Saturday, August 8, 2009

Lead On, O Shepherd

"The sheep hear his [the shepherd's] voice, and he calls his own sheep by name and leads them out. When he has brought out all his own, he goes before them, and the sheep follow him, for they know his voice." (John 10:3-4)

If you've been around the church long enough, it will come as no surprise to hear that Jesus is our Shepherd. He says he is the Shepherd and Overseer of our souls (John 10:14; 21:15-19; 1 Peter 2:25; 5:4). But what is remarkable is that our shepherd is also himself a lamb (John 1:29: Revelation 5:5), a human who meekly came and bore our low estate. He "wore the robe of human frame / Himself, and to this lost world came."* Jesus came in the flesh, took up our cause, battled against sin, death, and the devil, and triumphed over them all. Having suffered and been vindicated, he is now "the source of eternal salvation to all who obey him" (Hebrews 5:9).

How astounding it is that now this Lamb is our Shepherd! But instead of some restful pastoral scene--as true as this is sometimes--we need to know that we are also enlisted into his army. The biblical imagery of a shepherd referred to a general-king who led his people out to battle and back in to worship and rest. And though our final rest is secured, we aren't there yet. This life is still a "struggle against sin" (Hebrews 12:4). We live between two ages in the tension where we have the Holy Spirit and are justified, yet we still sin (simul justus et peccator).

The two earliest forms of the Anastasis (Resurrection) icons depict this reality and give us good cheer and hope. The first (above) shows Christ, the Victor over death and sin's enslaving powers, drawing Adam (symbolic of all humans) from the grave toward himself. Salvation has been won and is now being offered. But to come to Christ, Adam must first pass under and embrace the Cross. He must trust in Jesus' finished work and have his old life put to death in submission to Jesus' lordship. This portrayal is decidedly baptismal. (I find it of note that even though Adam must embrace the cross is faith, the work in drawing him there belongs entirely to Jesus. Calvinism in the eight century!)

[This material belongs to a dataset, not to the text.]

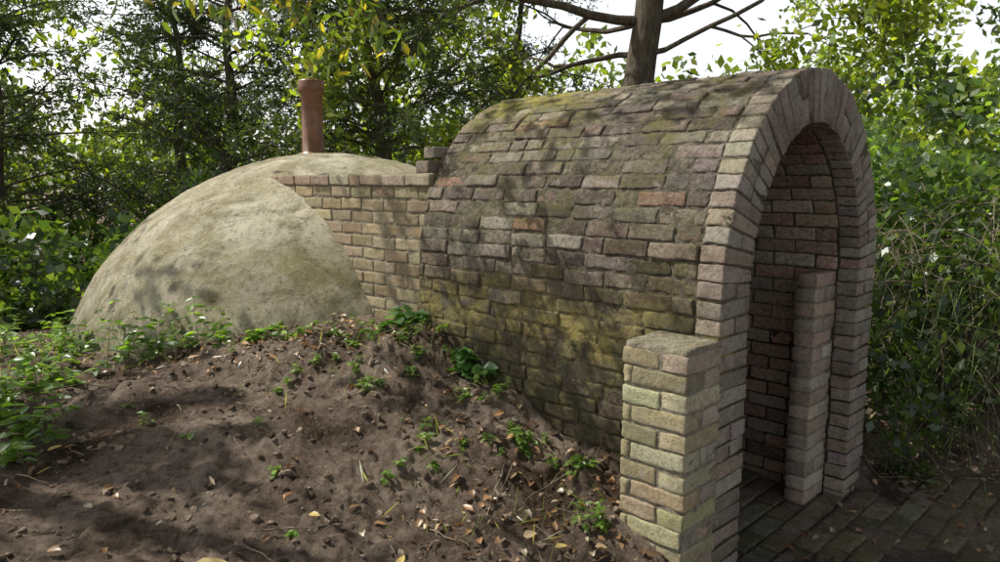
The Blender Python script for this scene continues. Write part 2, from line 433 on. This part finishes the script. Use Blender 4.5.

The second form (above) is quite different. Jesus is still holding the Cross and drawing Adam from the grave over the ruins of hell. But here Jesus is walking, even marching, forward. He's leading Adam out of death and into glory in "triumphal procession" (2 Corinthians 2:14).** As the "founder of [our] salvation," Jesus is "bringing many sons to glory" (Hebrews 2:10). This word translated "founder" is archegos, one who leads from the front, a "pioneer" or "captain." Jesus himself lived under sin, died our death, and now has risen in victory into life everlasting as King. He now conscripts us to share in his reign and follow him into all he has secured for us. We live now in tension: Will we endure in faith, or will we succumb to worldly pressures? Will sin ever be put to death within us? Will evil and sickness and malice and selfishness and unlove ever cease within and without?

Yes. Amen and Yes--in and through Jesus Christ alone, the Alpha and the Omega, who holds the keys to Death and Hades (2 Corinthians 1:20; Revelation 1:17-18). Our hope is sure and steadfast, because with Christ as our Shepherd, we're not left to wander aimlessly in the dark. He doesn't sit on the sidelines to cheer us on. He calls us, takes us by the hand, and leads us as he battles at the forefront, taking us where he has already gone. Lead on, O King eternal!

* "O Love, How Deep"; attributed perhaps to Thomas a Kempis.

** The idea of being led in a triumphal procession, however, is not all glory and honor. Roman military generals led their captives in a victory parade toward the Coliseum, where they would be put to death. Only we who have allowed ourselves to be conquered and put to death in Christ in this life will find life now and in the age to come.

1 comment:

Ted M. Gossard said...

Calvinism does get a couple things right. Though what you mention there is certainly not exclusive at all to Calvinism. :)

Amen to what you say here, Andrew. And good analogies in putting many things together for us as God's people in this world.

I do believe that part of the battle is to fulfill God's calling as his people in living out what we are as the light of the world, and the salt of the earth, in Jesus (from Sermon on the Mount).

We are blessed to be a blessing, elect or chosen to bring God's salvation through the living out and proclamation of the gospel by the power of the Spirit- to the ends of the earth.